I find it ironic that after a Trump win we’re seeing two major social platforms labor to cater to the incoming administration. In the case of Meta, more political content with less fact-checking is an effective way to create a more reality-free social-news environment. That’s great for Trumpism, which depends much more on vibes and putatively-righteous anger than facts. But not great for people actually knowing what is going on.
And now that Trump has won, X is changing its algorithms to promote happier content. Just the sort of thing you’d want to execute if you wanted to tilt an information economy to better fit your hopes for consumer sentiment; now that you won, you want people to be happy that you won. So, spoon feed them good news!
It’s the Fox News model. When there’s a Democrat in the White House, the news is bad no matter what the numbers say. When it’s a Republican, things are good no matter what the numbers say. Or in social media-land, when a Democrat is in the White House, the social media feed is doomy and gloomy, and when a Republican wins, why can’t we all be a bit more positive?

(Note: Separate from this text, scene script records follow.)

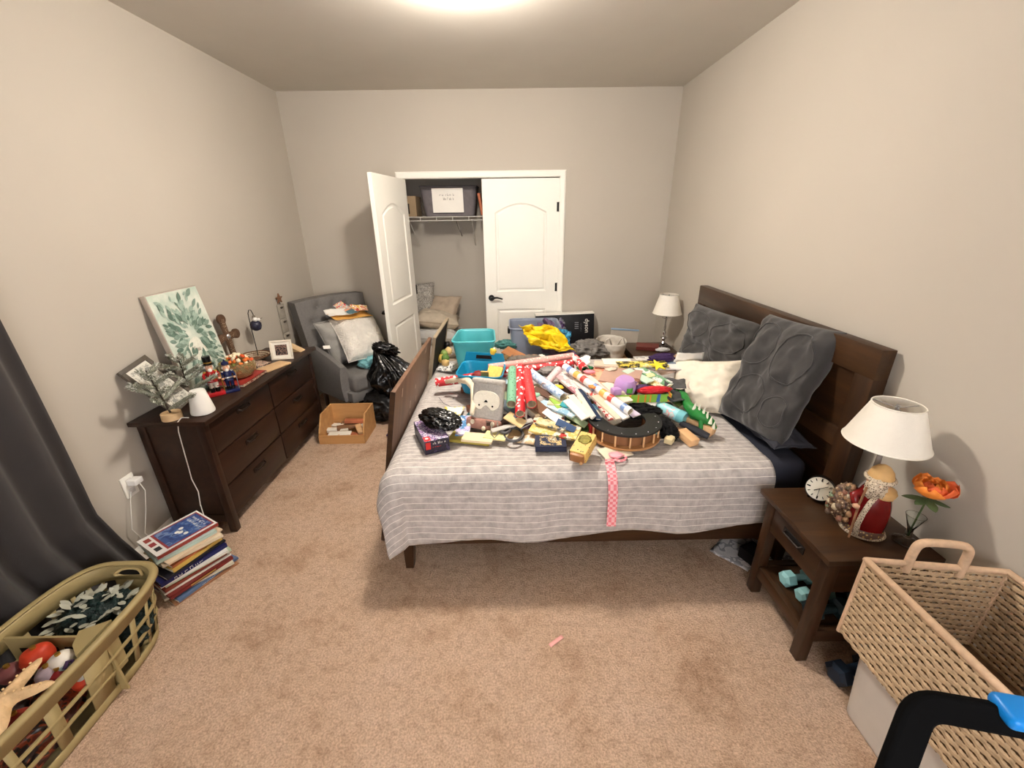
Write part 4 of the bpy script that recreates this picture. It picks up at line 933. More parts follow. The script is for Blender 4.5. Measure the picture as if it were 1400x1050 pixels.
fl = [o for o in bpy.data.objects if o.get('label', '').startswith('red lettered flyer')][0]
for ch, x, c in (('M', .115, (170, 30, 50)), ('U', .145, (60, 24, 40))): text('lettering', ch, .034, M('ink '+ch, c, .5, 0), fl, Matrix.Translation((x, .03, .0006)) @ rotm((0, 0, PI)))

EX = [
 ('white magazine slanting left of the dark blue hardback', (770, 548, .78), (795, 574, .735), (779, 545, .785), .008, (236, 232, 226), 1),
 ('ivory workbook slanting over the pale blue magazine', (776, 541, .785), (800, 571, .74), (784, 538, .79), .010, (232, 224, 206), 1),
 ('pale grey booklet slanting under the comic book', (781, 520, .81), (812, 545, .78), (790, 515, .815), .008, (222, 218, 214), 1),
 ('light pink exercise book slanting beside the comic', (793, 512, .82), (826, 541, .79), (802, 508, .825), .008, (236, 206, 198), 1),
 ('cream hardback slanting below the peach folder', (822, 524, .81), (852, 550, .78), (832, 519, .815), .010, (236, 224, 200), 0),
 ('white sketch pad slanting at the lower right of the multicolour roll', (826, 548, .785), (852, 573, .745), (835, 545, .79), .010, (238, 234, 230), 1),
 ('pale lilac booklet under the end of the multicolour roll', (846, 556, .765), (866, 570, .75), (852, 550, .77), .006, (214, 200, 220), 1),
 ('white picture book with a red bird below the tubes', (742, 566, .715), (766, 572, .715), (748, 556, .72), .010, ((240, 234, 222), (240, 234, 222), (200, 80, 70), (240, 236, 226)), 0),
 ('butter yellow booklet between the olive hardback and the scissors', (660, 598, .655), (690, 602, .655), (664, 588, .66), .008, (240, 226, 160), 1),
 ('white and tan catalogue right of the scissors', (700, 602, .635), (730, 606, .635), (706, 590, .64), .010, ((236, 226, 212), (220, 190, 150), (236, 226, 212)), 1),
 ('pale green folder left of the music sheets', (850, 507, .83), (884, 524, .81), (858, 502, .835), .006, (200, 222, 204), 1),
 ('white envelope bundle behind the grocery bag', (826, 498, .835), (866, 498, .835), (830, 490, .84), .008, (232, 226, 218), 1),
 ('grey striped catalogue at the back beside the star magazine', (870, 493, .845), (915, 492, .845), (874, 487, .85), .006, ((206, 202, 196), (150, 148, 146), (226, 222, 216)), 1),
 ('sky blue leaflet left of the mint roll', (683, 526, .72), (697, 524, .72), (686, 508, .735), .004, (190, 220, 232), 1),
]
for (lb, c, px, py, t, col, soft) in EX: book3(lb, c, px, py, t, cm(lb[:34], col), group=G, soft=bool(soft))

# thin booklets and cards wedged among the slanting books
WG = [('scarlet', (190, 44, 40), 'wedged left of the dark blue hardback', 783, 552), ('ink blue', (40, 60, 110), 'wedged between the white comic and the roll', 797, 533), ('lemon', (238, 222, 110), 'wedged under the multicolour roll end', 842, 552), ('black', (30, 28, 30), 'in the gap right of the slanting books', 852, 562), ('turquoise', (70, 170, 180), 'beside the tip of the blue snowman roll', 778, 560), ('chocolate', (96, 62, 44), 'in the gap left of the blue snowman roll', 742, 541), ('lime', (160, 196, 80), 'under the open cream picture book', 760, 556), ('plum', (100, 50, 86), 'under the peach folder', 824, 520), ('tangerine', (232, 130, 50), 'at the top of the slanting books', 800, 524), ('sky', (150, 196, 226), 'over the lower ends of the slanting books', 812, 566), ('bone', (226, 216, 196), 'at the foot of the slanting books', 826, 572), ('graphite', (70, 70, 74), 'under the grocery bag edge', 848, 527), ('crimson', (160, 30, 44), 'below the coral booklet', 820, 533), ('snow white', (240, 238, 234), 'across the floral book', 752, 572), ('sage', (150, 166, 130), 'between the floral book and the half ring', 786, 577), ('denim', (70, 92, 130), 'under the landscape book corner', 772, 586), ('cocoa', (120, 84, 62), 'beneath the coral roll end', 732, 560), ('slate', (96, 106, 116), 'beneath the mint roll end', 690, 560), ('wheat', (226, 198, 146), 'right of the sloth bag', 700, 578), ('pearl', (236, 230, 222), 'left of the water bottle', 882, 550), ('moss', (80, 96, 50), 'under the felt sheet', 918, 548), ('mulberry', (120, 44, 70), 'between the tray and the music sheets', 884, 527), ('vanilla', (240, 228, 190), 'under the yellow star', 893, 505), ('steel', (140, 150, 160), 'behind the lavender cup', 862, 515)]
random.seed(123)
for i, (cn_, c, wh, x, y) in enumerate(WG):
    z = .695+.075*max(0, min(1, (585-y)/50)); dx, dy = random.uniform(18, 30), random.uniform(12, 24)
    if y < 530 and x > 840: dx, dy = random.uniform(24, 36), random.uniform(2, 8)
    p_, q_ = (x-dx/2, y-dy/2, z+.02), (x+dx/2, y+dy/2, z-.015); r_ = (p_[0]+9, p_[1]-random.uniform(4, 9), z+.03)
    book3('%s thin booklet %s' % (cn_, wh), p_, q_, r_, random.uniform(.004, .009), M('booklet '+cn_, c, .4, .08), group=G, soft=True)
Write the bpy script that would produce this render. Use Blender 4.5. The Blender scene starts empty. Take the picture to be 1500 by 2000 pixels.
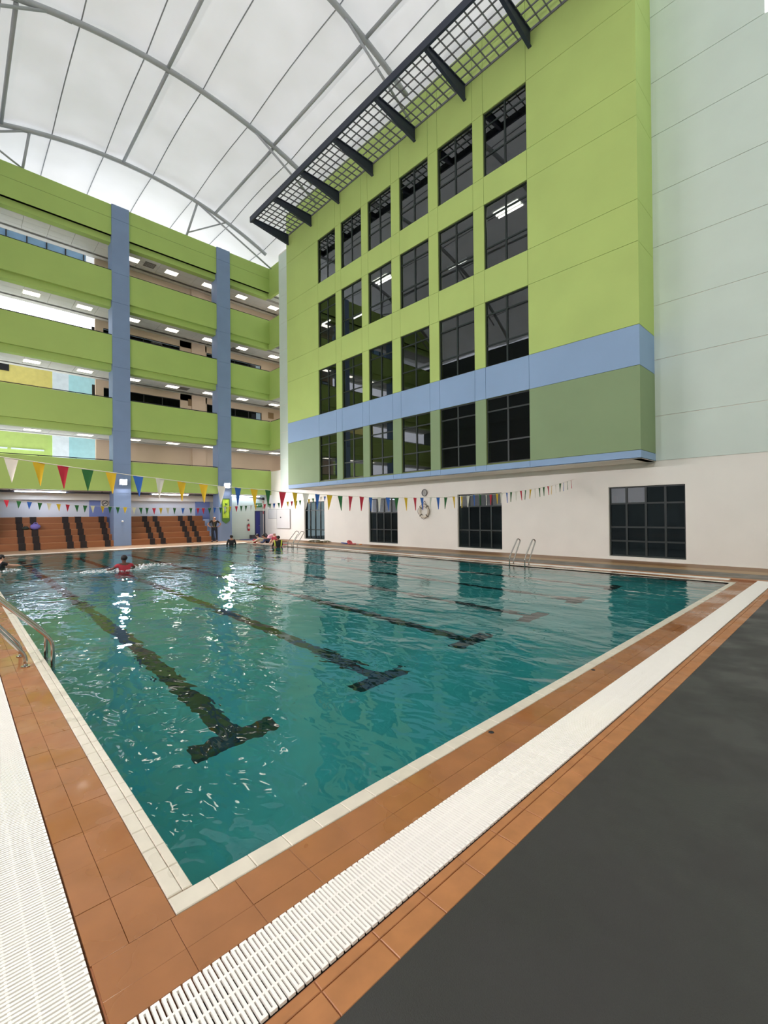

If any of the above sounds too conspiratorial, stick with me. Meta elevating Kaplan is pretty on-the-nose regarding the company’s Trump 2.0 posture. But the addition of Dana White to its board is a flashing siren that Meta wants to buddy up to the new administration.
Dana White is a Trump friend, and one of the worst people I have ever had the misfortune to learn more about. If you want to understand better how the UFC, White’s fief, uses up and disposes of men and women who give their health for the chance at fleeting financial wins at the cost of their future, read this. And pay special attention to the White bits; this is who Zuckerberg added to his board.
There’s been a lot of chat in Silicon Valley in recent years about merit versus diversity. I’ve never understood the supposed conflict — the best teams that I have been on, or led, have had lots of different sorts on them — but let’s simply take the Tech Right at face value: What merit does Dana White bring to Meta? What’s his winning qualification to help run an effective nation-state? As far as I can tell from here, it’s that the CEO of the company likes wrasslin’ and White is the incoming President’s bud.
That’s not merit. That’s not even diversity. That’s just ass-kissing.
I am not the least bit surprised that we are discovering tech leaders who screamed about DEI's "attacks on merit" are now buddying up with deeply unqualified people.